*** Information shown

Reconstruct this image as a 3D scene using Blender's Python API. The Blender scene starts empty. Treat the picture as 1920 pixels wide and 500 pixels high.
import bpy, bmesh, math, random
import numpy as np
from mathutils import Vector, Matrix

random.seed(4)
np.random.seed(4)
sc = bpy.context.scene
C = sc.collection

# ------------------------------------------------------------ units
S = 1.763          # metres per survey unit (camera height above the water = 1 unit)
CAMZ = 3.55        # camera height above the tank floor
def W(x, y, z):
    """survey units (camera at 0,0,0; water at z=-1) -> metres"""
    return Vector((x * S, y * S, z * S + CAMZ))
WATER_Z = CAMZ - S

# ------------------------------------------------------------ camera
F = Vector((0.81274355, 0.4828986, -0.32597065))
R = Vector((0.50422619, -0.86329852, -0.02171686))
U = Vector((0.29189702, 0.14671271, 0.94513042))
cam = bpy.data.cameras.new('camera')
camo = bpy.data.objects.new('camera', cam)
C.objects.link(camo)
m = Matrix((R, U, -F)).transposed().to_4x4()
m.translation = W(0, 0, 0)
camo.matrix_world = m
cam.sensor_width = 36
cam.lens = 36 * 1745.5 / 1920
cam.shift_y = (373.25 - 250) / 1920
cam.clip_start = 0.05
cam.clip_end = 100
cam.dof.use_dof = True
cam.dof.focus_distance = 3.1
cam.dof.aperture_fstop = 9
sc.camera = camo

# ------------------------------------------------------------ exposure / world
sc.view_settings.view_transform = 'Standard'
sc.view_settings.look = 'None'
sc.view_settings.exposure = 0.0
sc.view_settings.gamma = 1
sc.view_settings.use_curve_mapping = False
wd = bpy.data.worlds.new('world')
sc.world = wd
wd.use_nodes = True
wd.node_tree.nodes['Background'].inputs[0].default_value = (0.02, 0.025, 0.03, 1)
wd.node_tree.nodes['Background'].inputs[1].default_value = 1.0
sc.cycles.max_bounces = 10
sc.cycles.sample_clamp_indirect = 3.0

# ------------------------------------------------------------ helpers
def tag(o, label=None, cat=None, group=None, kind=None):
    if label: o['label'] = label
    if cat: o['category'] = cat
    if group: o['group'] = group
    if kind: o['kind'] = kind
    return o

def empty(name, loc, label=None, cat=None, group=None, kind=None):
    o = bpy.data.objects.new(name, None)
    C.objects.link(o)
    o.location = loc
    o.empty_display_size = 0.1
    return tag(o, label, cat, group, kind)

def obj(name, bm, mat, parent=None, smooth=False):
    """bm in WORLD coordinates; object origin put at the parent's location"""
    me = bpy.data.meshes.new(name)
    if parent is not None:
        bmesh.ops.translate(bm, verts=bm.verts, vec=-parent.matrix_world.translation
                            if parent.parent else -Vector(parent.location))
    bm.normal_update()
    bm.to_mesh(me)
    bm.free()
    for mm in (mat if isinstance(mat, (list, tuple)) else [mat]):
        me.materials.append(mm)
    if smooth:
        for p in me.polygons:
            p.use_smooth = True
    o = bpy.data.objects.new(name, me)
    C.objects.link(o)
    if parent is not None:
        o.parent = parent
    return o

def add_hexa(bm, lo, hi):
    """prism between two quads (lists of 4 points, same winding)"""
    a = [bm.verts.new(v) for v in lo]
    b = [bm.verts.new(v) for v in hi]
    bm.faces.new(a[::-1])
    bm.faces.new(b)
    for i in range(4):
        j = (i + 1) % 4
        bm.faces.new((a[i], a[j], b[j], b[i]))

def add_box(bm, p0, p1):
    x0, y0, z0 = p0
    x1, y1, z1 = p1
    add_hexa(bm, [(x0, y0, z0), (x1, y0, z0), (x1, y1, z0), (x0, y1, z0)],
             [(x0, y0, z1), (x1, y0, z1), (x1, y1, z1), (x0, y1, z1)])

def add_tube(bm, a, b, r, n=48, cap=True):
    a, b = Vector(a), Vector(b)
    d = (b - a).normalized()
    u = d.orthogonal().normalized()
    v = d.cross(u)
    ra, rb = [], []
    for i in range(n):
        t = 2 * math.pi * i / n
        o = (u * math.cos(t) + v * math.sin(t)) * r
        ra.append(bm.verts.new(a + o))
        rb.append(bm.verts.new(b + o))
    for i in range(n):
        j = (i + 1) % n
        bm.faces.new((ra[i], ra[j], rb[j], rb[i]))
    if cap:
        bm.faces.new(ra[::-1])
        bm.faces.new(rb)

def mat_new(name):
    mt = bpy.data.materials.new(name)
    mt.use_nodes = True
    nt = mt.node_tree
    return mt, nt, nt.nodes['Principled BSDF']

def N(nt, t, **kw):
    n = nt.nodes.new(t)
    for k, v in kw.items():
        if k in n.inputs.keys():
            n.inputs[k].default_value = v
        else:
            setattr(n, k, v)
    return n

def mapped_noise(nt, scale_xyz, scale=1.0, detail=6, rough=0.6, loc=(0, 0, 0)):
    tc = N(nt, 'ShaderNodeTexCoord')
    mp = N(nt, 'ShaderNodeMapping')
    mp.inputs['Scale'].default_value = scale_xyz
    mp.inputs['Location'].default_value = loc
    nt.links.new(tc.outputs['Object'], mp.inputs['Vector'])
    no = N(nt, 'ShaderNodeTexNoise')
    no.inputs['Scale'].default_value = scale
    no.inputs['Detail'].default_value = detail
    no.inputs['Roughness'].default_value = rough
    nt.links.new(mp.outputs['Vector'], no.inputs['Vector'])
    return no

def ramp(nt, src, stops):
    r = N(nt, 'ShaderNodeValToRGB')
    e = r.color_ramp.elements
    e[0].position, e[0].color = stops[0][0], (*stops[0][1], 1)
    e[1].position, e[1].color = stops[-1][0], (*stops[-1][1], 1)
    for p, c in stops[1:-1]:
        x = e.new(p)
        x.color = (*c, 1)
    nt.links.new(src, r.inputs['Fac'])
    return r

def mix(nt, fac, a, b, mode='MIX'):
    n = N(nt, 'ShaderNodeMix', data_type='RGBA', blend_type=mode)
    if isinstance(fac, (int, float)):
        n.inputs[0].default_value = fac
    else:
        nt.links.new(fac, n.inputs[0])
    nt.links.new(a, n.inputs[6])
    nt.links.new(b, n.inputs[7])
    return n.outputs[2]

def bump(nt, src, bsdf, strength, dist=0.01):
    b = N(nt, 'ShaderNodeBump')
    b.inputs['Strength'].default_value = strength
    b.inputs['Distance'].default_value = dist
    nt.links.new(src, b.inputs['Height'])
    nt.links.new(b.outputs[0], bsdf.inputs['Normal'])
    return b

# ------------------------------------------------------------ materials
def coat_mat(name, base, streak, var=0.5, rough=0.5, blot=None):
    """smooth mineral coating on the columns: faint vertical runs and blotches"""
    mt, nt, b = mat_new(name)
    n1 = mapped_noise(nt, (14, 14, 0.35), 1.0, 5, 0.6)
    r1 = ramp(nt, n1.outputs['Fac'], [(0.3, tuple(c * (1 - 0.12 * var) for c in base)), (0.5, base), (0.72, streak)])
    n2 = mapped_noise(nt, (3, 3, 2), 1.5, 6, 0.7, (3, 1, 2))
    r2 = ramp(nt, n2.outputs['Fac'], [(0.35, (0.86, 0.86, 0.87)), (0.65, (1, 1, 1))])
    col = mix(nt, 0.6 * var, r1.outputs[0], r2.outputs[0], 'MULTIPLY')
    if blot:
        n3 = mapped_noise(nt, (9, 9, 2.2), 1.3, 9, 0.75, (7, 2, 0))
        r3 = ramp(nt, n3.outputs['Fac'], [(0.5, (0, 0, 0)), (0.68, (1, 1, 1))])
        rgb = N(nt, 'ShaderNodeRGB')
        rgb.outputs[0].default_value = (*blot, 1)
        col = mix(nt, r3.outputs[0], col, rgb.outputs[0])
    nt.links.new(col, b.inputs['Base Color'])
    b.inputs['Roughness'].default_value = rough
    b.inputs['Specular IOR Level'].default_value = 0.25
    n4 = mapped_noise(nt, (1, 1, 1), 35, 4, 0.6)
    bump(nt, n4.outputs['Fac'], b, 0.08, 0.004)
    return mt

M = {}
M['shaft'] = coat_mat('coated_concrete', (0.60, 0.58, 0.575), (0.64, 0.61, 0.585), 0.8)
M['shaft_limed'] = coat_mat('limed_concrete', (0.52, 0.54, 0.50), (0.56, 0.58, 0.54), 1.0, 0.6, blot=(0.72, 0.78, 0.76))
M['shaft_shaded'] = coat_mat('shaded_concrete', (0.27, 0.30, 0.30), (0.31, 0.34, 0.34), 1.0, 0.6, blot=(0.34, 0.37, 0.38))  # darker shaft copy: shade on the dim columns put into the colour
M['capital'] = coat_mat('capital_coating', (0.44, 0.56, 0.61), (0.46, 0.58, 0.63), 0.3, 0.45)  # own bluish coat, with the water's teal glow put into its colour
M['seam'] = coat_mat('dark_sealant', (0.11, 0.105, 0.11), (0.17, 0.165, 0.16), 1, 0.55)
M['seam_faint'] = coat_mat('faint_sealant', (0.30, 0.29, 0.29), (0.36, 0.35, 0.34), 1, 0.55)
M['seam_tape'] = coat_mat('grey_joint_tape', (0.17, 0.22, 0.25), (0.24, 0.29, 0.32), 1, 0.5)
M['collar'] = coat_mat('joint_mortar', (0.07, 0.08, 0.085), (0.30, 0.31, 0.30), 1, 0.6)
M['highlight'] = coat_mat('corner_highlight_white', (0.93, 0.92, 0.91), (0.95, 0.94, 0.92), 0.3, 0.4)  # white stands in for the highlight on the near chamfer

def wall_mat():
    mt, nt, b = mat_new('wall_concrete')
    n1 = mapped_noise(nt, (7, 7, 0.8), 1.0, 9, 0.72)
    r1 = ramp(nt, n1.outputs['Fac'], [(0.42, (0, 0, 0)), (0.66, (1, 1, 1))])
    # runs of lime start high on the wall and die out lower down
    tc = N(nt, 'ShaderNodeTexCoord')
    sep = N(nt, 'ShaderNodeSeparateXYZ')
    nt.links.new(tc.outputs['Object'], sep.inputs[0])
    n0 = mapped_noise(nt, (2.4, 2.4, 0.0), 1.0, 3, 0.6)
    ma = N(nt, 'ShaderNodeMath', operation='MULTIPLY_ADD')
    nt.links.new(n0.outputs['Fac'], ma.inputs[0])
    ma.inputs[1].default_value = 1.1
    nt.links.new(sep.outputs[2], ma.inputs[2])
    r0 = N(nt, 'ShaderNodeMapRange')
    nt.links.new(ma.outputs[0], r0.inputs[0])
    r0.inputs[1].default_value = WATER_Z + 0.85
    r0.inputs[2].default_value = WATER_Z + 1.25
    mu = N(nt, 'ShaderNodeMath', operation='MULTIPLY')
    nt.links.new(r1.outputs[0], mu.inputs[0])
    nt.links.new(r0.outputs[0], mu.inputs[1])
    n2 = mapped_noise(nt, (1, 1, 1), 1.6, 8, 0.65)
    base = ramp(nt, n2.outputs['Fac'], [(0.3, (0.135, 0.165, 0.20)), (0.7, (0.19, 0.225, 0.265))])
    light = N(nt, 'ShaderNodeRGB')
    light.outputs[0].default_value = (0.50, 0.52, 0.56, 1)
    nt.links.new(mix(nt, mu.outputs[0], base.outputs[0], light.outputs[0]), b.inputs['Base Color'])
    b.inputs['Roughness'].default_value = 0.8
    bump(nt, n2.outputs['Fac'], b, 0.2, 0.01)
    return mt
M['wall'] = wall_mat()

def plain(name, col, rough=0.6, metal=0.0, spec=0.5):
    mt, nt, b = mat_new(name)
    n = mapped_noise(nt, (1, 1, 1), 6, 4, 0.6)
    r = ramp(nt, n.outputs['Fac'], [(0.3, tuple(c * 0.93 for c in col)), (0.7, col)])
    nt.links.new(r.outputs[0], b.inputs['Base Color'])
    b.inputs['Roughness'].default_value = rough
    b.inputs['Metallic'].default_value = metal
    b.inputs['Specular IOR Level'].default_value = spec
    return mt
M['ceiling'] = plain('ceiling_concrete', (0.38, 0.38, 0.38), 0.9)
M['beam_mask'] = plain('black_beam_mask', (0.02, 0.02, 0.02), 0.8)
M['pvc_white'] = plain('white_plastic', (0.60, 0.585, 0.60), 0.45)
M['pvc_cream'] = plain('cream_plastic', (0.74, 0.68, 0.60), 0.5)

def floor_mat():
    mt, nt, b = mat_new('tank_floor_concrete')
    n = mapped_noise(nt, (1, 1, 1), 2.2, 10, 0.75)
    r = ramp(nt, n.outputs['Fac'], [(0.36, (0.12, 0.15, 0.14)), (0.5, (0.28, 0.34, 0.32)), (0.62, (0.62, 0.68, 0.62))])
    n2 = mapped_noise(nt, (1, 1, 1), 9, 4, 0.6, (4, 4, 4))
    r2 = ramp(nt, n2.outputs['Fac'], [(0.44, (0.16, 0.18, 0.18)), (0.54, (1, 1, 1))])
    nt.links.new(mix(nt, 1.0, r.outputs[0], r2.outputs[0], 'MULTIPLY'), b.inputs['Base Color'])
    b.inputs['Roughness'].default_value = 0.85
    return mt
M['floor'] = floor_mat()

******

Request: Retype, exactly and in full, the lines above from the one containing "light.outputs[0].default_value = (0.50, 0.52, 0.56, 1)" through the one containing "M['pvc_cream'] = plain('cream_plastic', (0.74, 0.68, 0.60), 0.5)".

Expected answer:
    light.outputs[0].default_value = (0.50, 0.52, 0.56, 1)
    nt.links.new(mix(nt, mu.outputs[0], base.outputs[0], light.outputs[0]), b.inputs['Base Color'])
    b.inputs['Roughness'].default_value = 0.8
    bump(nt, n2.outputs['Fac'], b, 0.2, 0.01)
    return mt
M['wall'] = wall_mat()

def plain(name, col, rough=0.6, metal=0.0, spec=0.5):
    mt, nt, b = mat_new(name)
    n = mapped_noise(nt, (1, 1, 1), 6, 4, 0.6)
    r = ramp(nt, n.outputs['Fac'], [(0.3, tuple(c * 0.93 for c in col)), (0.7, col)])
    nt.links.new(r.outputs[0], b.inputs['Base Color'])
    b.inputs['Roughness'].default_value = rough
    b.inputs['Metallic'].default_value = metal
    b.inputs['Specular IOR Level'].default_value = spec
    return mt
M['ceiling'] = plain('ceiling_concrete', (0.38, 0.38, 0.38), 0.9)
M['beam_mask'] = plain('black_beam_mask', (0.02, 0.02, 0.02), 0.8)
M['pvc_white'] = plain('white_plastic', (0.60, 0.585, 0.60), 0.45)
M['pvc_cream'] = plain('cream_plastic', (0.74, 0.68, 0.60), 0.5)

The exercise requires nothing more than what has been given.